LiP is built on top of Artemov’s classical Logic of Proofs (LP) and the Gödel‑McKinsey‑Tarski embedding of intuitionistic logic into S4. The construction proceeds in five layers:
- LiP – a classical modal logic enriched with proof‑transmission terms, agent‑indexed modalities, and epistemic axioms that capture knowledge transfer.
- iS4 – an epistemically guarded first‑order extension (egFOLiP) that embeds LiP into a version of S4, ensuring that provability behaves like necessity.
- iIL – an interactive intuitionistic logic obtained by embedding iS4 back into intuitionistic logic, mirroring the traditional Gödel‑McKinsey‑Tarski correspondence but in an interactive setting.
- iCL – an untyped interactive combinatory logic that generalises classic combinatory logic (CL) to a multi‑agent context, adding operations for pairing, signing, and encryption of messages.
- TiCL – a simply‑typed version of iCL obtained via a Curry‑Howard‑style isomorphism from iIL, thus aligning proof terms with program types.
Semantically, the authors provide both a concrete Kripke‑style model and an abstract categorical model. In the concrete model, each world records each agent’s individual knowledge set and propositional knowledge set; the accessibility relation Rₐ captures the effect of receiving and verifying a message. The abstract model treats proof terms as λ‑terms and types as propositions, establishing a Curry‑Howard correspondence that validates the typing rules of TiCL.
Key technical results include:
- Structural Laws (Theorem 1) – proof‑transmission operators satisfy associativity, commutativity, and identity, guaranteeing that message composition behaves predictably in concurrent settings.
- Logical Laws (Theorem 2) – the interaction between □ₐ and ⟨M⟩ₐ φ obeys S4‑style axioms (K, T, 4) and intuitionistic negation principles, ensuring soundness of knowledge induction.
- Completeness (Section 2.5, Appendix A) – every semantically valid LiP formula is derivable in the proof system, establishing that the axioms are sufficient for the intended epistemic semantics.
- Oracle‑Computation Interpretation (Section 2.4) – the framework accommodates external oracles (e.g., cryptographic keys, trusted third parties) as special agents that supply otherwise unavailable individual knowledge, thereby modelling non‑deterministic or secret‑dependent computations.
- Equi‑potency with Classical Computation (Section 3.3) – TiCL is shown to be computationally equivalent to simply‑typed combinatory logic; any program expressible in classic CL can be translated into an interactive proof term and vice‑versa.
The paper also discusses practical examples such as digital signatures, contract verification, and secure communication protocols, illustrating how LiP can formalise the epistemic impact of cryptographic artifacts.
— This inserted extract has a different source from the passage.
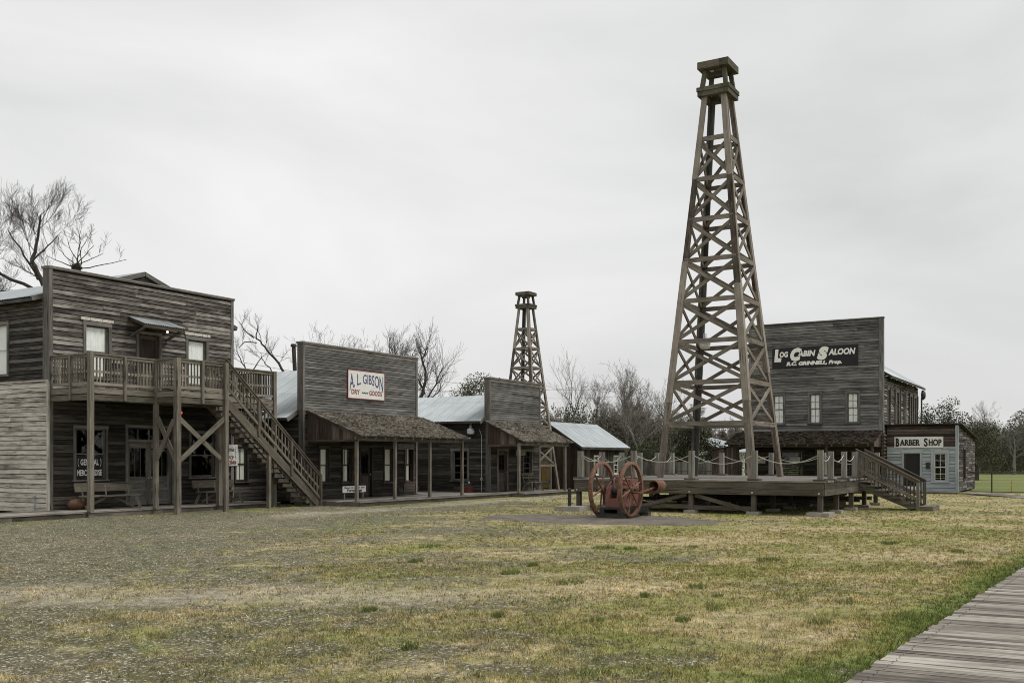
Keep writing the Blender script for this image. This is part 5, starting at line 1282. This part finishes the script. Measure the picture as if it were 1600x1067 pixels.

Related work is surveyed, contrasting LiP with traditional proof systems, modal logics of knowledge, and prior attempts at interactive Turing machines.
In conclusion, the authors argue that LiP provides a rigorous, epistemic‑centric foundation for interactive computation: proofs become first‑class communicative objects that transfer knowledge, and the logic captures both the syntactic manipulation of proofs and the semantic effect on agents’ knowledge states. Future directions include extending the framework to dynamic agent creation, richer trust models, and implementation of concrete verification tools based on TiCL.